A Nação assiste, assim, à etapa final de um inquérito que vem arrastando-se há cinco anos sob as governanças da extrema-direita, cheio de manobras diversionistas e sabotagens de setores burocratas-estatais, no Rio de Janeiro e no âmbito federal. O simples otimismo da esperança é ilusório e paralisante, vez que os procedimentos referentes a um delito profissional e fatos intrincados foram perturbados, nas esferas consideradas competentes, por meio de pactos negligentes, não raro acumpliciamentos. Continua obscuro se a dita colaboração estaria fundamentada em provas – sem as quais só valeria para sugerir alternativas investigativas – ou, caso exista, seria mais uma cortina de fumaça.

Concomitantemente, a PF começou a percorrer os corredores da instituição Abin, vasculhando rastros egressos do período Bolsonaro sobre um esquema paralelo para espionar partidos, movimentos e desafetos, inclusive os ministros funcionais da Magna Corte, visando a promover intrigas e chantagens. Todavia, maior e mais grave do que a já por si odiosa operação para xeretar os adversários e blindar familiares, a estrutura escondida era uma ramificação do plano autogolpista, concebido e dirigido pelo mandatário anterior e seus auxiliares diretos. Ramagem, hoje parlamentar, mas na época homem da confiança palaciana para dar cartas na inteligência clandestina, evidenciou-se como alvo inicial.

No desdobramento, agentes foram afastados por integrarem a conspirata que usava, sem autorização judicial, um aplicativo para monitorar “inimigos internos”, conforme a expressão comum nos tempos do regime ditatorial-militar. Entrementes, nove locais foram atingidos no encalço de Carlos Bolsonaro, inclusive a casa do pai em Angra dos Reis. Depois, a suspeição de conluio entre antigos e atuais servidores do controverso gabinete informacional passou a gerar uma crise, culminando na demissão de Moretti, que ficara em posição delicada por causa de ligações duvidosas no passado e no presente. O general Heleno, por sua vez, precisará esmerar-se para camuflar os seus comprometimentos.

O governo federal, mesmo nas condições do regime democrático, amparado nos dispositivos constitucionais, com respaldo na sociedade civil e secundado pelo papel até agora positivo do Supremo, depara-se com certa leniência em setores do aparato estatal, mormente aqueles cujas funções implicam uma convivência orgânica e cotidiana com as tarefas de inteligência e coerção.

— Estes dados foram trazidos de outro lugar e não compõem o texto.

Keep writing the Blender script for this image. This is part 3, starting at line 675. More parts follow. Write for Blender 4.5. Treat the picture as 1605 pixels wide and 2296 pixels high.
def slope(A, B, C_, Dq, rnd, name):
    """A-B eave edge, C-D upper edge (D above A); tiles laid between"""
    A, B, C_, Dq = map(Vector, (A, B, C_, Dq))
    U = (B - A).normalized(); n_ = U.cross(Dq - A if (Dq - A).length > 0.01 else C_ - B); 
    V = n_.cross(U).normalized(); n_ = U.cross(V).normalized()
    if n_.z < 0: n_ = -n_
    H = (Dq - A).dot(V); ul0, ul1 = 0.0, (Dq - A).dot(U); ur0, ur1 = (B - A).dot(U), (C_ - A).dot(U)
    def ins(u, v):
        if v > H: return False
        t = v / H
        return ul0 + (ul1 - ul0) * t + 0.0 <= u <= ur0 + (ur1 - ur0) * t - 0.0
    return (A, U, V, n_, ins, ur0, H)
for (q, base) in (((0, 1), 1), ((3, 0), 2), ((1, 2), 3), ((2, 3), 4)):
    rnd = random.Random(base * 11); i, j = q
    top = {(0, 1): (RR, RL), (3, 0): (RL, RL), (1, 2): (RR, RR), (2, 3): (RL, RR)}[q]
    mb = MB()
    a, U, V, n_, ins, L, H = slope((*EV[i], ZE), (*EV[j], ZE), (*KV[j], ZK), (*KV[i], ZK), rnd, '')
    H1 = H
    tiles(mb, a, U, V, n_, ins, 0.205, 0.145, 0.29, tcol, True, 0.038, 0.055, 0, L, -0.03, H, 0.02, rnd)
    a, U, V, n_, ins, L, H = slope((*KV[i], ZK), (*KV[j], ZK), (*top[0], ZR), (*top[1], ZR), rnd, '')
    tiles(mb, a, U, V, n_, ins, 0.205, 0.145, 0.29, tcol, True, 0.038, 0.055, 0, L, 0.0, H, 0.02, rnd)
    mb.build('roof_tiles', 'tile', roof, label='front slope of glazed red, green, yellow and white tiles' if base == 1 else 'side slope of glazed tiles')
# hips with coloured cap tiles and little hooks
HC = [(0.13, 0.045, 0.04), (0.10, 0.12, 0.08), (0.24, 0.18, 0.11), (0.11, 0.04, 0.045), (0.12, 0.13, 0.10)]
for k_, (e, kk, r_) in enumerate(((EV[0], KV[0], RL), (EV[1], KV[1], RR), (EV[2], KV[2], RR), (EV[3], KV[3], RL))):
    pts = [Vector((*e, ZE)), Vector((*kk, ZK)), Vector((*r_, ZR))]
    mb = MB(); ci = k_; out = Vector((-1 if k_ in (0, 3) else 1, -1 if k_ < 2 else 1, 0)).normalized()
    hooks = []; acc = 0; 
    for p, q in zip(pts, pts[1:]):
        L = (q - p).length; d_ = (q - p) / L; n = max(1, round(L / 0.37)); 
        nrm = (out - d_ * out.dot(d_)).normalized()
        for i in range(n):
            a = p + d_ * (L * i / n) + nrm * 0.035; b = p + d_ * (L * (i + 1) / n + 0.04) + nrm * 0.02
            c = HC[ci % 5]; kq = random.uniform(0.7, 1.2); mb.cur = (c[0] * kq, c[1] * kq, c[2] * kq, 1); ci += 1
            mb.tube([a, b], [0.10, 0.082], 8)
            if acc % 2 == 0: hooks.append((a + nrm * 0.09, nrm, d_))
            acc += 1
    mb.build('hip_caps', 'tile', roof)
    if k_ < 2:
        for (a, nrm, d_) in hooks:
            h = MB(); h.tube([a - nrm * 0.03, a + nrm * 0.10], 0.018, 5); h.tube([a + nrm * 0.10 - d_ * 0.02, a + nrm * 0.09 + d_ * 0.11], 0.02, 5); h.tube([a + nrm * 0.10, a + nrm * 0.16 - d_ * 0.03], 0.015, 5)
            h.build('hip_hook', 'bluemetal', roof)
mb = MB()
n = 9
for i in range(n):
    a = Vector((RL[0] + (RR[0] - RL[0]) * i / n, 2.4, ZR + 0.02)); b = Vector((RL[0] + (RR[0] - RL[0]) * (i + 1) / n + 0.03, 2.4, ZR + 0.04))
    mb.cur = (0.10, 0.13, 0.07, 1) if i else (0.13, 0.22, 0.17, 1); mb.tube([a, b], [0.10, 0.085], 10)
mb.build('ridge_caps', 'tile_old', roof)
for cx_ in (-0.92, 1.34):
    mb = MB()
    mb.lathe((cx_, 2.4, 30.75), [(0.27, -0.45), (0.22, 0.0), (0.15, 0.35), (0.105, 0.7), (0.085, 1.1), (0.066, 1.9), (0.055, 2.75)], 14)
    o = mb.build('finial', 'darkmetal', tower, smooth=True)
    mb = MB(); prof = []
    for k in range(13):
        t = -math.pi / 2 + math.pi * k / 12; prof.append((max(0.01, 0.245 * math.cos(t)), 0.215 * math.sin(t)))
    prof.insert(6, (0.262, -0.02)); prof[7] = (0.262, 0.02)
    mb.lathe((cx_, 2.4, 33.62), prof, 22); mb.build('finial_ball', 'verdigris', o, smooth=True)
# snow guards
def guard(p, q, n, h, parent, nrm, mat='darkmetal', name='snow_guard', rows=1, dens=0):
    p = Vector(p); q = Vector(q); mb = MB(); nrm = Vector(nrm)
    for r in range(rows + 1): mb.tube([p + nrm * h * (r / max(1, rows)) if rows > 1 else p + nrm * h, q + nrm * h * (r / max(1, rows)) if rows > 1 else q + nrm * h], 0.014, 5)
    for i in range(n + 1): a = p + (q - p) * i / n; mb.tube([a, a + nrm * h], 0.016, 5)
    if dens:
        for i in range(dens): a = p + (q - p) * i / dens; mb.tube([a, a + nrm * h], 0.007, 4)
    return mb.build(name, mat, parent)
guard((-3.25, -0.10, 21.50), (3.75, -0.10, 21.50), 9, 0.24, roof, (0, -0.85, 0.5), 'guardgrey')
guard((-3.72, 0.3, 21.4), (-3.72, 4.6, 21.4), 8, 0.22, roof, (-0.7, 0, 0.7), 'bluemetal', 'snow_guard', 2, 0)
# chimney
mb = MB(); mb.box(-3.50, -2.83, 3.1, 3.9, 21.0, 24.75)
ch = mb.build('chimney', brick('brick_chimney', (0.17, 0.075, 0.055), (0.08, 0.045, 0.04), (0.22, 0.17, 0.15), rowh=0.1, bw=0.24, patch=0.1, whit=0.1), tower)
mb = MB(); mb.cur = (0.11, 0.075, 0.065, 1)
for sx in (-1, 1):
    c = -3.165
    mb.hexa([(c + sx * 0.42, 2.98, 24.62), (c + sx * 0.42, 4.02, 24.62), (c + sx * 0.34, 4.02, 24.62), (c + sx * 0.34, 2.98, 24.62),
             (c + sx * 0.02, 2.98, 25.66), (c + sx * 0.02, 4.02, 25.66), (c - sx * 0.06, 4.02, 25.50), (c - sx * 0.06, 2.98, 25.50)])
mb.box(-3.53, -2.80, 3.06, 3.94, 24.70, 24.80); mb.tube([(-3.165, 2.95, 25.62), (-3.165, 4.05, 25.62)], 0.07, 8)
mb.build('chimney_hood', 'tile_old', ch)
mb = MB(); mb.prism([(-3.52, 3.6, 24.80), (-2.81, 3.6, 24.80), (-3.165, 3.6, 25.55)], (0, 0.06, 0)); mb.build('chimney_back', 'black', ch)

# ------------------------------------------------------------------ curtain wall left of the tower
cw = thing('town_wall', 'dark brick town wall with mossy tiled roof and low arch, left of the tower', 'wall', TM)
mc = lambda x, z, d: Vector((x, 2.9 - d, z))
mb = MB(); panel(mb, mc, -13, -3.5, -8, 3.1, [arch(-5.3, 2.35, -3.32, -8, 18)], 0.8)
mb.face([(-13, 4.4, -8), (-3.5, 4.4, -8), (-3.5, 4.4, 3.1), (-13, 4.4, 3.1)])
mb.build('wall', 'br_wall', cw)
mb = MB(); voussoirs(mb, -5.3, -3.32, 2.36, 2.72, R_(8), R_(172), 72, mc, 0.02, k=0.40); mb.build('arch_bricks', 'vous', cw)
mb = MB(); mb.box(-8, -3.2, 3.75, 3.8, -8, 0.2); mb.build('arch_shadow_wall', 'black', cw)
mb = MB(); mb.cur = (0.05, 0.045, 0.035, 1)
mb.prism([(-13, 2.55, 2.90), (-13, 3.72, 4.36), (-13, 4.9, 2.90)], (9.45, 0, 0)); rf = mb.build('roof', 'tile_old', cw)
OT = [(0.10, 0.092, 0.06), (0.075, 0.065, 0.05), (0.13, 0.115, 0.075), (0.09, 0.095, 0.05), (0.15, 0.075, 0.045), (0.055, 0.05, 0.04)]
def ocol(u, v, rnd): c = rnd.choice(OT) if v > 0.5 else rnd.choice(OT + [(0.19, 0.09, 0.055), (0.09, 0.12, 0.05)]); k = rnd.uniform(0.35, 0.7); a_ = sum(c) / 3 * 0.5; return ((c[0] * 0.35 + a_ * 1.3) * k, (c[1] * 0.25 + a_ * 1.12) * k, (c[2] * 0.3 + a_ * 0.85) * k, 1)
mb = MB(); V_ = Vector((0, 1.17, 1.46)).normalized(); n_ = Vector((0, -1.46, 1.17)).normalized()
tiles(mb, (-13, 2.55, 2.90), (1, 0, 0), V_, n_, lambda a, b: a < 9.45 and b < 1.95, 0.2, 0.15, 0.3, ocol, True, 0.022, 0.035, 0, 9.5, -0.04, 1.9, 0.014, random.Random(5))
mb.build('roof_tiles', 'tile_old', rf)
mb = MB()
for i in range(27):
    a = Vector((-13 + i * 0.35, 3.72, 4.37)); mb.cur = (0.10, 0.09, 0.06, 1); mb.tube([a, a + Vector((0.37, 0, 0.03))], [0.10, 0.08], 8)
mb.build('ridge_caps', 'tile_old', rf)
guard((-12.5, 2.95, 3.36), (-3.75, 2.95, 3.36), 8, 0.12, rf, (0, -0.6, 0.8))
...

Assim, ouvem-se novamente os sinistros ecos da passagem por cima nos anos 1970 e 1980, controlada e incompleta. Seus resultados a meio-pano desafiam, frequentemente, os anseios nacional-populares. Os reclamos por solução e completude se justificam, pois vira e mexe a sombra da retrocessão paira sobre o Brasil.

Agora, o núcleo fascista quer atrair a maioria conservadora, para manietar os ministros que julgam réus com fórum especial. Pretextando “perseguição política” e “ditadura do Judiciário”, quer blindar os comparsas. O discurso anarcoburguês pretende “aprimorar” um PL já pronto. Pode ainda impor gargalos aos processos, forçando a tramitação longa e truncada, por tribunais regionais e pelo TSJ. Há também articulações para limitar o mandato ministerial e acabar com a reeleição governamental. Contudo, a verdadeira urgência, que tenta escamotear, é o monitoramento ilegal de parlamentares pela espionagem paralela, vale dizer, um claro ataque às garantias individuais e às prerrogativas parlamentares.